Efficient organic fertilizers

Biogas for use as cooking fuel in surrounding communities

Electricity generation

Through this initiative, Michael-Glad will be providing cheaper access to energy and reducing the environmental problems associated with food waste, landfill and the use of chemical fertilizers for agricultural purposes. With the business located in close proximity to major marketplace, it will serve three major audiences: For biogas utilization as cooking fuel, the potential users will be located within  two-three mile radius of the plant site in order to bring it closer to the target market. These audiences will include low income Households, Outdoor small-scale vendors and Local restaurant owners who cook outdoors. Secondly target would be Farmers who currently sell their produce in these markets and urban vegetable farmers. There are about 100,000 potential customers for bio-fertilizers in this segment. In the advanced phase of the business, electricity sale will be targeting shops located in and around the marketplace and other underserved populaces within a 5 miles radius of the plant with average monthly electricity spending between $10 – 100. This represents some 40,000 potential customers.

The material, components and technical knowhow for the implementation is readily available. The utilities for the operation of biogas technology are wastes, which are free, cheap and in abundance. There is no requirement for the addition of chemicals. Income is increased in many folds through energy, fertilizer, health and waste disposal. Maintenance is very cheap like regular painting to avoid surface corrosion of plant.
Taking into consideration of the life span of biogas plants (10-30yrs). The investment is worthwhile and highly profitable. There are no moving parts, meaning there is no wear and tear due to friction.
Nigeria and Africa has an alternative energy source that is ready to be deployed.
With the increasing population and energy demand, the dream of attaining food security and poverty eradication and environmental management in line with the sustainable development goals.

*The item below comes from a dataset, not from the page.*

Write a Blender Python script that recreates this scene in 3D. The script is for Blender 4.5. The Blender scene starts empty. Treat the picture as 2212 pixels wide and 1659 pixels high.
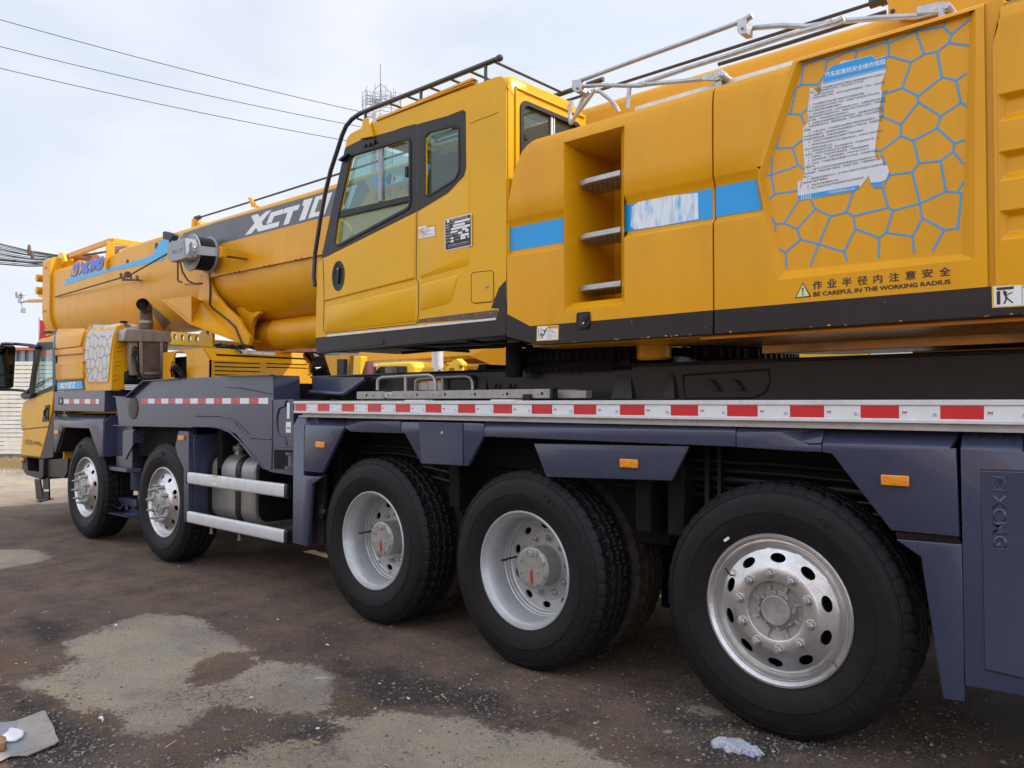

What early, lightweight experiment might you try out in your own community to find out if the idea will meet your expectations?

We will design a less expensive biogas digester and run a pilot in one of the markets in Ogun state Nigeria. We will evaluate the Biogas production capacity when compared with quantity and monetary value of existing source of energy such kerosene and firewood.

What skills, input or guidance from the OpenIDEO community would be most helpful in building out or refining your idea?

We would welcome ideas that would help us build a sustainable design.

Tell us about your work experience:

Our team have great background in entrepreneurship, design and engineering.

This idea emerged from

  • A group brainstorm

How far along is your idea?

  • It was in the works before this challenge – it’s existed for 2-6 months


Join the conversation:

Photo of agromet team

Very nice your low cost solution! 
Also look at our project we would like to share ideas with you:

Photo of Kate Rushton

Hi Michael!

Thank you for telling us about biogas technology. Do you plan for the digesters to be community-owned and/or privately-owned? How have people responded to the idea so far?

Photo of RainbowGate Foundation

Thank you Kate...Because there are so many potential societal benefits from biogas energy systems, we believe it makes sense to align public policy goals with business opportunity. Therefore as an organization, we will consider joint or co-ownership models in order to manage the project better and to achieve our long term goal of providing alternative source of energy to the people. This would allow local people and communities to have an ownership stake in the project and benefit from the financial return the renewable energy project provides. The co-ownership policy will include safeguards to ensure transparency and diversity of owners/shareholders and appropriate consultation with communities. To ensure development is appropriate to local areas, the take up of local shares would be a condition after which a development can proceed, and without which a development cannot. So far the community response has been positive and we are really looking forward to getting the needed funding for the project.